Alligna il malcostume delle correnti e nessuno se ne accorge…

Le radici sono profonde. Ora, il tema delle correnti nel Pd non ha un risvolto solo organizzativistico ma assume, adesso più che mai, una valenza decisamente politica. Per non dire anche etica.

Nel Pd, da sempre, aleggia una strana sensazione. Perché tra i molti misteri che allignano in quel partito ve n’è uno che merita di essere citato ed approfondito. Si tratta del ruolo delle correnti o dei gruppi o meglio delle bande organizzate che scorrazzano e che dominano nel partito sin dalle sue origini.

Dunque, il film è più o meno sempre lo stesso. Dalle Alpi agli Appennini, dal Trentino alla Sicilia. I gruppi interni organizzati – nulla a che vedere, come ovvio, con le storiche e qualificate correnti della Democrazia Cristiana – sono i veri padroni del partito. A tutti i livelli e in qualsiasi territorio. Non a caso prima ti riconosci in una banda o corrente interna e poi ti iscrivi al partito. Un format che non fa neanche più notizia talmente è nota la questione. E questi gruppi, come da copione e come tutti, ma proprio tutti, sanno, decidono candidature, organigrammi e nomine varie.

Ed è proprio in questo momento che subentra l’equivoco. Perché ogni segretario nazionale, di qualsiasi provenienza culturale sia e al di là di qualunque percorso politico abbia avuto nel passato, la prima solenne battaglia che annuncia è spietata ed irremovibile: lotta senza quartiere alle correnti, a questi grigi ed incolori centri di potere, alle loro ramificazioni clientelari ed affaristiche e a tutto ciò che anche solo lontanamente viene equiparato al correntismo esasperato.

Perché, e giustamente, tutto ciò non rientra nei canoni di una politica pensata, trasparente, credibile, elaborata e alta. E quando il segretario nazionale di turno assume questo solenne impegno nei vari consessi di partito, ogni corrente – per bocca del suo capo locale o nazionale – si associa in modo fervido se non addirittura aggressivo a questo impegno minacciando tutti che “si deve svoltare”, che d’ora in poi ci sarà “un nuovo inizio”, che la “discontinuità” è oramai alle porte e “che mai più si verificheranno comportamenti dettati ed ispirati al più bieco correntismo”.

Dopodiché, a riunione ultimata, il tavolo delle correnti e delle varie cordate si riunisce per procedere alla spartizione di turno e via discorrendo.
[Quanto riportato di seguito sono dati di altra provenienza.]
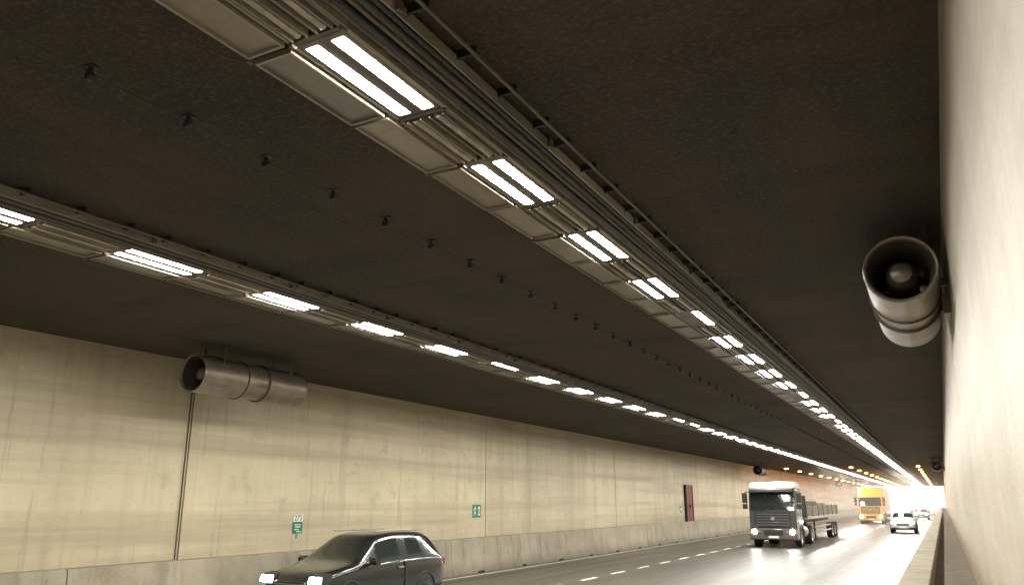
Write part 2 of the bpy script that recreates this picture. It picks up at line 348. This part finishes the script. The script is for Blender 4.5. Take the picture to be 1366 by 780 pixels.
# ------------------------------------------------------------------ vehicles
def wheel(g,x,y,r,w,side):
    prof=[(r*.62,0),(r*.93,0),(r,.05*1),(r,w-.05),(r*.93,w),(r*.62,w)]
    g.lathe((x,y,r),'x',prof,'tyre',36)
    xo=x+(w if side>0 else 0); d=-side
    g.lathe((xo,y,r),'x',[(r*.62,0),(r*.56,d*.02),(r*.5,d*.08),(r*.22,d*.07),(r*.2,d*.0),(.001,0)],'rim',24)
def truck(loc,body,roof,bump,high=False,load='flat',length=15.5):
    E=empty('truck',loc); g=MB(); H=3.35
    g.prism([(.02,.98),(0,1.1),(0,1.98),(.2,2.9),(.3,3.05),(2.1,3.05),(2.12,.98)],-1.22,1.22,body)
    if high: g.prism([(.22,3.05),(.55,3.75),(.9,3.9),(2.1,3.9),(2.1,3.05)],-1.18,1.18,roof)
    else: g.prism([(.2,3.05),(.4,3.28),(.8,3.42),(2.08,3.36),(2.1,3.05)],-1.2,1.2,roof)
    g.build('cab',bevel=.06,parent=E)
    g=MB()
    g.prism([(-.02,1.92),(.165,2.85),(.2,2.85),(.03,1.92)],-1.13,1.13,'glass')
    g.box(-1.23,-1.2,.45,1.35,2.0,2.8,'glass'); g.box(1.2,1.23,.45,1.35,2.0,2.8,'glass')
    g.build('glass',parent=E,bevel=.008)
    g=MB()
    g.prism([(-.22,2.86),(-.2,3.0),(.25,3.06),(.22,2.9)],-1.1,1.1,'black' if not high else roof)
    g.build('sun_visor',parent=E,bevel=.02)
    g=MB(); g.box(-.95,.95,-.035,0.02,1.08,1.86,'black')
    for k in range(5): g.box(-.85,.85,-.06,-.03,1.14+k*.14,1.18+k*.14,bump)
    g.lathe((0,-.07,1.5),'y',[(.001,0),(.10,0),(.10,.02)],'rim',24)
    for s in (-1,1):
        g.box(s*.5-.35,s*.5+.35,-.055,-.03,1.95,1.98,'black')
        g.box(s*1.34-.02,s*1.34+.02,.1,.14,2.0,2.9,'black'); g.box(min(s*1.2,s*1.42),max(s*1.2,s*1.42),.1,.13,2.86,2.9,'black')
        g.box(s*1.42-.13,s*1.42+.13,.02,.14,2.3,2.82,'black'); g.box(s*1.42-.12,s*1.42+.12,.02,.14,1.98,2.25,'black')
        g.box(s*1.215-.012,s*1.215+.012,.35,.37,1.1,2.9,'black'); g.box(s*1.215-.012,s*1.215+.012,1.5,1.52,1.1,2.9,'black')
        g.box(s*1.225-.02,s*1.225+.02,1.3,1.45,1.75,1.8,'black')
        g.box(s*.9-.06,s*.9+.06,.3,.4,3.1 if not high else 3.5,3.17 if not high else 3.56,'amber')
        g.box(min(s*1.0,s*1.22),max(s*1.0,s*1.22),.35,.9,.4,.97,'black')
        g.lathe((s*1.12-.12,1.45,.52),'x',[(.6,0),(.66,0),(.66,.24),(.6,.24)],'black',32,True)
    g.build('trim',parent=E,bevel=.006)
    g=MB(); g.prism([(-.12,.42),(-.14,.6),(-.12,.98),(.1,1.02),(.6,1.0),(.6,.5),(.3,.38)],-1.24,1.24,bump); g.build('bumper',parent=E,bevel=.05)
    g=MB()
    g.box(-.5,.5,-.15,-.13,.62,.9,'black'); g.box(-.26,.26,-.165,-.145,.5,.61,'plate')
    for s in (-1,1):
        g.box(s*.93-.22,s*.93+.22,-.15,-.135,.7,.93,'black')
        g.lathe((s*.97,-.165,.82),'y',[(.001,0),(.13,0),(.135,.02)],'head',20); g.lathe((s*.74,-.16,.82),'y',[(.001,0),(.07,0),(.07,.02)],'rim',16)
        g.box(s*1.18-.04,s*1.18+.04,-.14,-.11,.72,.9,'amber')
    g.build('lamps',parent=E)
    g=MB()
    for s in (-1,1):
        g.box(s*.4-.05,s*.4+.05,1.5,6.8,.8,1.05,'chassis')
        wheel(g,s*1.2-(.3 if s>0 else 0),1.45,.52,.3,s)
        wheel(g,s*1.22-(.5 if s>0 else 0),5.2,.52,.5,s)
        for yy in (length-4.0,length-2.7,length-1.4): wheel(g,s*1.22-(.36 if s>0 else 0),yy,.5,.36,s)
        g.lathe((s*.9,2.6,.75),'y',[(.001,0),(.3,0),(.33,.03),(.33,1.2),(.3,1.23),(.001,1.23)],'rim',24)
        g.box(s*1.0-.25,s*1.0+.25,4.4,6.0,1.1,1.13,'black')
        g.box(s*.45-.06,s*.45+.06,4.2,length,1.13,1.36,'chassis')
        g.box(s*1.2-.02,s*1.2+.02,6.6,length-4.8,.55,.65,'rim'); g.box(s*1.2-.02,s*1.2+.02,6.6,length-4.8,.85,.95,'rim')
        g.box(s*1.1-.05,s*1.1+.05,7.2,7.32,.1,1.3,'chassis')
    g.build('running_gear',parent=E,bevel=.01)
    g=MB()
    if load=='flat':
        g.box(-1.24,1.24,3.6,length,1.38,1.55,'rim')
        for s in (-1,1):
            yy=3.6
            while yy<length-.2:
                g.box(s*1.22-.02,s*1.22+.02,yy,min(yy+2.3,length),1.56,2.15,'galvd'); g.box(s*1.225-.035,s*1.225+.035,yy-.04,yy+.04,1.5,2.2,'chassis'); yy+=2.38
        g.box(-1.24,1.24,3.55,3.62,1.5,2.7,'chassis')
        g.box(-1.1,1.1,4.5,9.0,1.56,2.4,'chassis'); g.box(-1.0,1.0,10,14,1.56,2.3,'galvd')
        g.build('flatbed',parent=E,bevel=.015)
    else:
        g.box(-1.24,1.24,3.0,length,1.3,3.95,body); g.build('cargo_box',parent=E,bevel=.04)
    return E
pt=paintmat
truck((-8.2,45.0,0),pt('truck_dark_grey',(.045,.046,.042)),pt('truck_roof_grey',(.40,.40,.37)),pt('truck_bumper_grey',(.10,.098,.09)),length=19)
ye=pt('truck_yellow',(.75,.38,.02))
truck((-7.2,97,0),ye,ye,ye,high=True,load='box',length=14)
def car(name,loc,paint,suv=True,lit=True):
    E=empty(name,loc); g=MB(); k=1 if suv else .9
    st=[(0,.38,.62,.66,.62,.42),(.06,.3,.80,.84,.80,.6),(.3,.26,.92,.97,.90,.72),(.9,.26,1.0,1.06,.92,.76),(1.25,.26,1.04,1.12,.92,.78),
        (1.9,.26,1.07,1.58,.92,.62),(2.1,.26,1.08,1.65,.92,.61),(2.75,.26,1.09,1.69,.92,.62),(2.87,.26,1.09,1.69,.92,.62),(3.65,.26,1.10,1.67,.92,.61),(3.78,.26,1.10,1.66,.92,.60),(4.2,.26,1.10,1.58,.90,.57),
        (4.5,.3,1.08,1.15,.87,.7),(4.58,.36,.9,.94,.8,.6)]
    gl=[0,0,0,0,1,2,2,3,2,3,2,1,0]
    ring=[]
    for (y,zb,zs,zr,wb,wr) in st:
        zr*=k; zs*=(1 if suv else .94)
        zr=max(zr,zs+.02)
        ring.append([(0,y,zb),(wb*.9,y,zb),(wb*.98,y,zb+.12),(wb,y,zb+(zs-zb)*.55),(wb*.97,y,zs-.06),(wb*.93,y,zs),(wr+.03,y,zr-.07 if zr-zs>.2 else zr-.02),(wr-.04,y,zr-.02 if zr-zs>.2 else zr-.005),(wr*.5,y,zr),(0,y,zr)])
    full=[]
    for r in ring: full+= r+[(-x,y,z) for x,y,z in r[1:-1]][::-1]
    m=18
    for j in range(len(ring)-1):
        for i in range(m):
            a=j*m+i;b=j*m+(i+1)%m;c=(j+1)*m+(i+1)%m;d=(j+1)*m+i
            seg_=i if i<9 else 17-i
            f=gl[j]; mat=paint
            if f==2 and seg_==5: mat='glass'
            if f==1 and seg_ in (6,7,8): mat='glass'
            if seg_ in (0,1): mat='black'
            g.add([full[a],full[b],full[c],full[d]],[(0,1,2,3)],mat)
    g.add([full[i] for i in range(m)],[tuple(range(m))],paint); g.add([full[(len(ring)-1)*m+i] for i in range(m)],[tuple(range(m))],paint)
    o=g.build('body',parent=E,ang=50)
    import bmesh
    bm=bmesh.new(); bm.from_mesh(o.data); bmesh.ops.remove_doubles(bm,verts=bm.verts,dist=.0005); bmesh.ops.recalc_face_normals(bm,faces=bm.faces); bm.to_mesh(o.data); bm.free()
    md=o.modifiers.new('s','SUBSURF'); md.levels=md.render_levels=2
    g=MB()
    for s in (-1,1):
        for yy in (.85,3.65):
            wheel(g,s*.93-(.22 if s>0 else 0),yy,.34,.22,s)
            g.lathe((s*.905-.03,yy,.36),'x',[(.36,0),(.41,0),(.41,.05),(.36,.05)],'black',32,True)
        g.prism([(1.42,1.02),(1.40,1.12),(1.46,1.17),(1.56,1.16),(1.58,1.04)],s*1.02-.1,s*1.02+.1,paint)
        g.box(s*.915-.02,s*.915+.02,2.78,2.83,.4,1.02,'black'); g.box(s*.93-.015,s*.93+.015,2.5,2.7,.9,.93,'rim')
        if suv: g.cyl((s*.58,2.0,1.7),'y',.018,1.9,'rim',8)
        hx=s*.66
        g.prism([(-.0,.70),(.04,.88),(.3,.93),(.3,.72)],min(hx-.18,hx+.18),max(hx-.18,hx+.18),'black')
        g.prism([(-.03,.75),(.015,.86),(.06,.88),(.03,.74)],hx-.15,hx+.15,'head' if lit else 'rim')
        g.box(s*.7-.12,s*.7+.12,4.5,4.6,.85,1.0,'red')
    g.box(-.42,.42,-.03,.02,.58,.76,'black')
    for q in range(3): g.box(-.4,.4,-.038,-.03,.61+q*.05,.625+q*.05,'rim')
    g.box(-.26,.26,-.04,.0,.42,.53,'plate'); g.box(-.6,.6,-.02,.05,.3,.4,'black')
    g.build('trim',parent=E,bevel=.008)
    return E
car('suv_car',(-12.1,12.9,0),pt('car_black',(.012,.015,.013),0,.2))
car('suv_car',(-3.0,69.5,0),pt('car_silver',(.5,.5,.5),.2))
car('car',(-2.9,122,0),pt('car_red',(.3,.06,.03)),suv=False)
# ------------------------------------------------------------------ haze volume added in the far half for glow around the exit
g=MB(); g.box(XL+.05,XR-.05,70,Y1+30,.05,ZC-.2,'dark'); hz=g.build('exit_glow_haze',smooth=False)
hm=bpy.data.materials.new('haze'); hm.use_nodes=True; nt=hm.node_tree; nt.nodes.remove(nt.nodes['Principled BSDF'])
vs=nt.nodes.new('ShaderNodeVolumeScatter'); vs.inputs['Density'].default_value=.006; vs.inputs['Anisotropy'].default_value=.5; vs.inputs['Color'].default_value=(1,.92,.8,1)
nt.links.new(vs.outputs[0],nt.nodes['Material Output'].inputs['Volume']); hz.data.materials.clear(); hz.data.materials.append(hm)
# ------------------------------------------------------------------ world, sun, camera
w=bpy.data.worlds.new('World'); S.world=w; w.use_nodes=True
nt=w.node_tree; sky=nt.nodes.new('ShaderNodeTexSky'); sky.sky_type='NISHITA'; sky.sun_disc=False
sky.sun_elevation=rad(42); sky.sun_rotation=rad(165); sky.air_density=1; sky.dust_density=1
nt.links.new(sky.outputs[0],nt.nodes['Background'].inputs[0]); nt.nodes['Background'].inputs[1].default_value=.15
sd=bpy.data.lights.new('sun','SUN'); sd.energy=5; sd.angle=rad(.5); sd.color=(1,.96,.9)
so=bpy.data.objects.new('sun',sd); S.collection.objects.link(so); so.rotation_euler=(rad(-48),0,rad(-165))
cd=bpy.data.cameras.new('camera'); cd.lens=27.41; cd.sensor_width=36; cd.clip_end=6000; cd.clip_start=.05
co=bpy.data.objects.new('camera',cd); S.collection.objects.link(co); co.location=(0,0,2.35); co.rotation_euler=(rad(90+15.02),0,rad(28.14))
S.camera=co
S.view_settings.view_transform='Standard'; S.view_settings.look='None'; S.view_settings.exposure=0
Ora, per evitare di continuare a descrivere una narrazione divertente ma alquanto triste e anche un po’ ipocrita, credo sia giunto il momento per invitare il più grande partito della sinistra italiana, cioè il Partito democratico, a sciogliere definitivamente il nodo. Ovvero, o il vertice nazionale ha la forza per azzerare definitivamente ed irreversibilmente il malcostume di un correntismo radicalmente estraneo alla politica, al suo radicamento sociale e territoriale e alla sua capacità di saper rappresentare pezzi di società, oppure si prenda atto – ma senza ulteriori ipocrisie – che il sistema Torino, tanto per citare l’ultimo degli esempi che è balzato all’onore delle cronache, non è un corpo estraneo nella vita quotidiana del partito ma, purtroppo, ne rappresenta quasi la regola.

Anche perché fanno sempre un po’ tenerezza i segretari locali di turno nel sottolineare che “il partito è del tutto estraneo a simili comportamenti” quando tutti sanno, o sapevano, che proprio quei comportamenti hanno purtroppo caratterizzato e accompagnato il partito per molto tempo.

Ecco perchè il tema delle correnti nel Pd non ha un risvolto solo organizzativistico ma assume, adesso più che mai, una valenza decisamente politica. Per non dire anche etica. Ma più che i solenni pronunciamenti, tutti formali e privi di qualsiasi conseguenza concreta, adesso devono parlare solo i fatti. Il resto è solo ipocrisia e presa in giro.